Bien sûr, les personnages, les lieux et les dessins sont fidèles à la série originelle. Mais pas l'esprit, et c'est pour moi le plus grave. Zidrou trahit complètement l'esprit de la série et lui enlève toute sa poésie, son insouciance, sa légèreté qui faisaient son charme. Comment ? Tout simplement en parlant ouvertement de sexe, alors que CHLOROPHYLLE est une série destinée en priorité aux enfants de moins de dix ans (et non aux ados, ce qu'il semble avoir oublié). Et qu'on ne vienne pas me parler de nécessité de moderniser la série ! Il est tout à fait possible de moderniser une série sans en trahir l'esprit.
Bref, si vous voulez faire découvrir cette charmante série à vos enfants, je ne saurais trop vous conseiller de vous tourner vers les albums "historiques", ceux dessinés par Macherot, qui allient humour, fraîcheur et poésie.
Une réussite que je note à 7/10. Les auteurs sont parvenus à évoquer l’univers de Macherot par de très nombreuses références à celui-ci (Chlorophylle + Chaminou), tout en développant une histoire dans un style (tant graphique que formel) qui leur est propre. Contrairement à d'autres reprises, j’ai l’impression qu’on atteint ici le bon équilibre, celui qui permet de maintenir vivant l’intérêt la série originelle et de susciter l’envie de s’y (re)plonger.

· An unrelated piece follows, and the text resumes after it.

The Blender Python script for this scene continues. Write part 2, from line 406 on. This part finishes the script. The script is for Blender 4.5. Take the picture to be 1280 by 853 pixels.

Par ailleurs, les auteurs ont veillé à faire évoluer l’univers de Macherot en lui apportant une touche de modernité. Par exemple, j’ai beaucoup aimé l’idée de faire fonctionner au bithure de zytron (naguère redoutable explosif, aujourd’hui détourné à des fins civiles) sous-marin, train (adieu la vapeur, bienvenue au locotron qui atteint des vitesses de pointe de 350 kilopeton/h !) et automobiles roulant jadis à l’alcool de menthe. A cela, s’ajoute un important côté parodique que n’aurait pas renié Macherot et qui amène à faire référence à la Belgique contemporaine et sa monarchie, ainsi qu'aux travers de la société actuelle (même si sur ce dernier point, les auteurs en ont peut-être fait un peu trop).
Enfin, le scénario et la trame générale de l’histoire sont plutôt réussis, dans l’esprit de ce que faisait Macherot, même si la seconde moitié de l’album est un peu un ton en-dessous. Quant au dessin, je le trouve assez réussi : de grosses différences par rapport à Macherot dans les personnages principaux, mais des personnages secondaires et des décors qui rappellent le travail du grand Raymond.
L’album s’inscrit clairement dans la foulée de la récente intégrale, ce qui est une bonne idée et une bien bonne nouvelle !
Cet album n'est pas classé à la bonne place dans la bédéthèque.Il serait à sa place à la suite des autres séries concernant le personnage de Chlorophylle.